Is the New Obama Plan Simply Prolonging the Pain?

There are many criticisms of the Obama administration's plans to fix the housing market. Here is an overview of one of those criticisms that was published in the New York Post.

A recent article in the New York Post suggests that President Obama’s mortgage rescue plan is simply prolonging the pain for the mortgage industry and the homeowners who find themselves in financial troubles. The author of the article – Stephen Meister – also claims that the administration’s plan to boost the housing market sticks the taxpayers with billions of dollars that will inevitably be lost.

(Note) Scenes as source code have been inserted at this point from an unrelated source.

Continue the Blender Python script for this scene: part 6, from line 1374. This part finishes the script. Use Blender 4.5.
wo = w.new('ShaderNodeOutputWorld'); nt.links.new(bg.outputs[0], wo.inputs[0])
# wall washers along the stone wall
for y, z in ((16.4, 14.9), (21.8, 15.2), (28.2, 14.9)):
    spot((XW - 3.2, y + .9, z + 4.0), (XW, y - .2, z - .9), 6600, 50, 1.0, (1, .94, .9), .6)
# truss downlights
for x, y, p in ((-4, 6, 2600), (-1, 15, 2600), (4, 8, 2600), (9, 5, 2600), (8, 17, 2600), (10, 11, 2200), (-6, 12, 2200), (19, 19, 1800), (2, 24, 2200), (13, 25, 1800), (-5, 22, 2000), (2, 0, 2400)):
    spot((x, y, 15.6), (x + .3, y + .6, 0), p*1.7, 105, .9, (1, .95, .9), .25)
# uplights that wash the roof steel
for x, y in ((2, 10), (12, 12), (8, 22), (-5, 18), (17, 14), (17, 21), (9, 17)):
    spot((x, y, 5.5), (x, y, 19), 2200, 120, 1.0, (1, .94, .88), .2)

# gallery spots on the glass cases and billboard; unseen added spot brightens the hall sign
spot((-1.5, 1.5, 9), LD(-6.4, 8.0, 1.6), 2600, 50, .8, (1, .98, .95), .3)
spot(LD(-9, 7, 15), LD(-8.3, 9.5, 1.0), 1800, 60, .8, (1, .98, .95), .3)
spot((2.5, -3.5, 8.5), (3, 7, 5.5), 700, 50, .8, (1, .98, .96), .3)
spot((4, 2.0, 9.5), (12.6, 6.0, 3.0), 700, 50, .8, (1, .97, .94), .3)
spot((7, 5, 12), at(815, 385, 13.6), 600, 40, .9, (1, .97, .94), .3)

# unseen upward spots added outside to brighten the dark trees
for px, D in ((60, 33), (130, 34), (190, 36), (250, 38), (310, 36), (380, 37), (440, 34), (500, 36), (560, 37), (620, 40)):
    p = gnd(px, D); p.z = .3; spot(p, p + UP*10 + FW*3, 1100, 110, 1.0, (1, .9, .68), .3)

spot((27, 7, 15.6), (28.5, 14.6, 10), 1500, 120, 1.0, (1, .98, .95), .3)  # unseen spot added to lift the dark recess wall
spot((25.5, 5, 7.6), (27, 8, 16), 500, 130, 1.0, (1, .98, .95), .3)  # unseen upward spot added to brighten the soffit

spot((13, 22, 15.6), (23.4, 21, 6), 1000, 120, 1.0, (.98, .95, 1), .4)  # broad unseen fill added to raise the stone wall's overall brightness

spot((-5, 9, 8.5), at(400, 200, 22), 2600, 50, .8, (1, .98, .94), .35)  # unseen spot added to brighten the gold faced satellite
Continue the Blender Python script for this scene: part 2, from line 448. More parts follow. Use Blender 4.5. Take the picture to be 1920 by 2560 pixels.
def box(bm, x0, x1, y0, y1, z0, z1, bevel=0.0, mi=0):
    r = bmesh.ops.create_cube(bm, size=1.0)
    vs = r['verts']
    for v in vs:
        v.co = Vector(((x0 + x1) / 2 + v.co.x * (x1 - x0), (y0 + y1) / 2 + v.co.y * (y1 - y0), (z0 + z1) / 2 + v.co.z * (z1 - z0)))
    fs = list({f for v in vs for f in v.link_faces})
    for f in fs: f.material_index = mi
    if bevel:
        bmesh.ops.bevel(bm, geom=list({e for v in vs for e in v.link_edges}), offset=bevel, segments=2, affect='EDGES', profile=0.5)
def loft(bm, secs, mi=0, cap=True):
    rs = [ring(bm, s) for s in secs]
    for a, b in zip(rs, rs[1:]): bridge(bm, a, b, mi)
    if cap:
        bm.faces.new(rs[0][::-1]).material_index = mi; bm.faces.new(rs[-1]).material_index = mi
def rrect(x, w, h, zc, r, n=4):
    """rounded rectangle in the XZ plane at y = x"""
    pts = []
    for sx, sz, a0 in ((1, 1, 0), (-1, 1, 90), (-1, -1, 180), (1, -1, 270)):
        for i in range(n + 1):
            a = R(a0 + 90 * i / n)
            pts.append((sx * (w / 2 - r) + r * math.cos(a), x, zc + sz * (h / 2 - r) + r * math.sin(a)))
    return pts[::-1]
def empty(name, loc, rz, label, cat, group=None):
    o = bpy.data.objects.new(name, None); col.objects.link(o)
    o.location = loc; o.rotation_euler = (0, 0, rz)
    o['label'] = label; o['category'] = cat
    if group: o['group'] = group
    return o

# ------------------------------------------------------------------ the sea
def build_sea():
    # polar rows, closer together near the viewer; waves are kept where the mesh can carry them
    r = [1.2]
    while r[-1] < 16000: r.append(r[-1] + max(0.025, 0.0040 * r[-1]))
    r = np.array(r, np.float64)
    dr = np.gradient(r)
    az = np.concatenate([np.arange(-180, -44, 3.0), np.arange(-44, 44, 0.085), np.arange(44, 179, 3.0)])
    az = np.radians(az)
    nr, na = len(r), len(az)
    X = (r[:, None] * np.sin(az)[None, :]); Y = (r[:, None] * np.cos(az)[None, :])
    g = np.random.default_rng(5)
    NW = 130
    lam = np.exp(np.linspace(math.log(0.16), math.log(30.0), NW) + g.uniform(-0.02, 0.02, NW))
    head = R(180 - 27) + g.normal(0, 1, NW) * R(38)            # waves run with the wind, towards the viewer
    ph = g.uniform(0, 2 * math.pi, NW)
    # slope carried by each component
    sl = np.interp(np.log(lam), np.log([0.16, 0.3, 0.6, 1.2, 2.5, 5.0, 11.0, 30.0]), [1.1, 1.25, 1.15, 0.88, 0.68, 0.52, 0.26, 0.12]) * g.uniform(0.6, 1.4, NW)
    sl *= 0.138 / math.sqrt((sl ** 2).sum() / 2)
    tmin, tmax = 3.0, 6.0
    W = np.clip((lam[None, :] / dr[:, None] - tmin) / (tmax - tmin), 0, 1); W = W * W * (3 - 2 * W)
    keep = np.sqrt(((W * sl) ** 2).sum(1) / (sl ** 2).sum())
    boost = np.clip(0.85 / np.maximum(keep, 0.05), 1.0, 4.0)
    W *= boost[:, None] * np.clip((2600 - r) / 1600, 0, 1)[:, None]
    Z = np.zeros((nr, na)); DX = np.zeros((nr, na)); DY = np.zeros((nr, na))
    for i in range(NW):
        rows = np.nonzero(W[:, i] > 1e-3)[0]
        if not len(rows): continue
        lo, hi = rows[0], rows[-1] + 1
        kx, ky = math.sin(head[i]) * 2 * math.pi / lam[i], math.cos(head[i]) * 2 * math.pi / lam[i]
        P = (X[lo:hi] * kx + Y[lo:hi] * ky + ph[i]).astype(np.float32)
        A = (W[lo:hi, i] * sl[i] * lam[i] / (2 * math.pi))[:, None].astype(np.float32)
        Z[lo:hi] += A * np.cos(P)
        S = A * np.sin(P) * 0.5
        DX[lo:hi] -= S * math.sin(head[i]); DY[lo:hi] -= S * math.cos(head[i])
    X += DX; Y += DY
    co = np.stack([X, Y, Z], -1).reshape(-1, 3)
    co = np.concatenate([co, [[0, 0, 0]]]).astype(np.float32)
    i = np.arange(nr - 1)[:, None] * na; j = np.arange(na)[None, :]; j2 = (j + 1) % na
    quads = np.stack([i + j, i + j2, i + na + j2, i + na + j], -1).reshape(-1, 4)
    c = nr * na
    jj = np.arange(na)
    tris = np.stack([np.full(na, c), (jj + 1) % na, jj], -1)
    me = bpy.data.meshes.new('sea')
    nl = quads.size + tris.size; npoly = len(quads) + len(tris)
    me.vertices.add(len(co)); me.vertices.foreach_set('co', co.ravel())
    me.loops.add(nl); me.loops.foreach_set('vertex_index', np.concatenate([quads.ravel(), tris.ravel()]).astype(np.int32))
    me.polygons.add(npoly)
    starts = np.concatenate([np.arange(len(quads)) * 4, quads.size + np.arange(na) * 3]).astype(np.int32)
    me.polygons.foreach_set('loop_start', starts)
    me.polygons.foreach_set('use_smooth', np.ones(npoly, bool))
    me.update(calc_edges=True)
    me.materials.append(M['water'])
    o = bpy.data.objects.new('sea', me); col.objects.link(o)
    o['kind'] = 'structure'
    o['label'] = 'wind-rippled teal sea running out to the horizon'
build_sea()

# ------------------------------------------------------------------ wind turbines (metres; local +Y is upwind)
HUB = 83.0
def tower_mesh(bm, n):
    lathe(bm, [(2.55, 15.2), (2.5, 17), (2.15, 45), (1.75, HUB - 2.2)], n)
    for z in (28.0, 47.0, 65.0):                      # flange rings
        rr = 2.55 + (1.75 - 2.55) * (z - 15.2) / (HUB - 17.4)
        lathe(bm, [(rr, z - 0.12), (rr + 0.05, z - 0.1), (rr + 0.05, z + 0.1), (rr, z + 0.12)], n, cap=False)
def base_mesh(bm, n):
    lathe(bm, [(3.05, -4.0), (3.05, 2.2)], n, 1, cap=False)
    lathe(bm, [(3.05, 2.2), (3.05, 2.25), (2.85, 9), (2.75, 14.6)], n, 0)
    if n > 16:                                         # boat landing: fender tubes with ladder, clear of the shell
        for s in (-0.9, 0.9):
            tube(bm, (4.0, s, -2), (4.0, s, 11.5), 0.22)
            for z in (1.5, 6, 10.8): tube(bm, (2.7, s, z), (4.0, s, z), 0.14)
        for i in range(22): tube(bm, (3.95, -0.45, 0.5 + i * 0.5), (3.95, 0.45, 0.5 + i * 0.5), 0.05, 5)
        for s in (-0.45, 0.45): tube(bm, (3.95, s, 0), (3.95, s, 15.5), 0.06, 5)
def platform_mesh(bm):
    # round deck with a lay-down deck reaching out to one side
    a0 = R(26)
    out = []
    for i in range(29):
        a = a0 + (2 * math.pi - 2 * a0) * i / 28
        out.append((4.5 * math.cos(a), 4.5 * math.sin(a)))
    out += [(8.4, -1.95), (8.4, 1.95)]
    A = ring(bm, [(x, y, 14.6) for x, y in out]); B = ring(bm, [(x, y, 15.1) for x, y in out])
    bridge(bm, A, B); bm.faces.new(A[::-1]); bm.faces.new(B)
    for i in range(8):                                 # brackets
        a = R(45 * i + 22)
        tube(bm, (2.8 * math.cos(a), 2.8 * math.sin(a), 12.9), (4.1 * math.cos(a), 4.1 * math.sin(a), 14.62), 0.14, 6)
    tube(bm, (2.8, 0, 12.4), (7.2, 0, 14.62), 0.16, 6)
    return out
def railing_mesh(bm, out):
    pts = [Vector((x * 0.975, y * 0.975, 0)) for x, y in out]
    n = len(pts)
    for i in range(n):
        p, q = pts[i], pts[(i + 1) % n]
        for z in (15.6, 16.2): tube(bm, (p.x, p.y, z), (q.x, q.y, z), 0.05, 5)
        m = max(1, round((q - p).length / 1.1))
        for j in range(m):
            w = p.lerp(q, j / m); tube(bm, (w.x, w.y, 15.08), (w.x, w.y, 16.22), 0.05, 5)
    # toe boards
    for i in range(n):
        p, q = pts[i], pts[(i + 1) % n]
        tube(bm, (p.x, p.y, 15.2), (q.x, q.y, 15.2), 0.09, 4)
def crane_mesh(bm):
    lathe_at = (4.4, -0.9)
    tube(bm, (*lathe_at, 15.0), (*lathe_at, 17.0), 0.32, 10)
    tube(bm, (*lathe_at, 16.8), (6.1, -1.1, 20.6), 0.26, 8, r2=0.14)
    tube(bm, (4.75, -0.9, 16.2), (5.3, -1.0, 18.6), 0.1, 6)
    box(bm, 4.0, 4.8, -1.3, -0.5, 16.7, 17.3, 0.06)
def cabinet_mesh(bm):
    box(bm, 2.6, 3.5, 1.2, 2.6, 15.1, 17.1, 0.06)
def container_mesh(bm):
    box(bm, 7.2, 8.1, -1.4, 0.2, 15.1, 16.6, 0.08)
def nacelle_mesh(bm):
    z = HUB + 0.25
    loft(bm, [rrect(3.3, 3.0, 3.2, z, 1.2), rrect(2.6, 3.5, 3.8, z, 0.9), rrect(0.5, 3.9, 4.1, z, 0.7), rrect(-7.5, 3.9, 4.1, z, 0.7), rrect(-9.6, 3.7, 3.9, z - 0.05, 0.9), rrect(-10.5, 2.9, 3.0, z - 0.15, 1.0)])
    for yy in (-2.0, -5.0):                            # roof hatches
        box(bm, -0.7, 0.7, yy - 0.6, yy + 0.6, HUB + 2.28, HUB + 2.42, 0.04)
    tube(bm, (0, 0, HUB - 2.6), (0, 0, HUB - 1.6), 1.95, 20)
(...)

That’s on top of the billions of dollars that have already been lost in the mortgage industry.

Meister explains that the housing market has to find its own “bottom” and letting the federal government step in with this new plan to delay foreclosures is only going to make things worse. He says that the previous efforts to do this have failed and the current efforts are not going to be any better.

The first effort by the administration included a plan to allow delinquent homeowners to modify their home loans with the bank that issued the loan. This was designed to halt the number of foreclosures that were happening at an alarming rate. Unfortunately, holders of second mortgages made this plan difficult and something else was needed. As such, the administration paid them to move along. First-time homebuyers with low income were also given an $8,000 tax credit to help motivate them to buy a home and stimulate the sales in the housing industry. The administration also offered incentives to banks and qualified buyers to do “short sales,” which means that a home is sold and the bank agrees to take less money for it than what is owed.

But Meister says all of those plans have failed. Only about 15 percent of the four million home loan modifications have actually happened. He also says that billions of taxpayer dollars have been doled out to first-time homebuyers even though those people would have purchased homes anyways. Also, the foreclosures have still piled up. The only difference the plan made was that those homeowners who have been foreclosed upon have received a few extra months in their home. All of this and home prices remain stagnant because of the saturation of foreclosed homes on the market.

While we find ourselves in the same position as when these plans started, the federal government has pumped more than a trillion dollars into the housing market. As a result, the mortgage rates came down significantly for awhile, but that did not stimulate home sales. The upper markets are still waiting for the housing bottom which has not arrived yet and many overextended homeowners still cannot refinance their homes.

The new plan offers government subsidies for homeowners with mortgage balances of up to $729,750. The plan will pay banks who reduce those principal balances to 97.5 percent of the actual home while offering more affordable payments to the homeowner. The affordable payments will be based on the individual’s income and should be no more than 31 percent of what they make. The administration plans to pay these “forgiving” banks between 10 and 21 cents for each dollar of principal that is forgiven.

Do you think this plan might actually work? Or is this just another bad attempt that will end up doing more harm than good?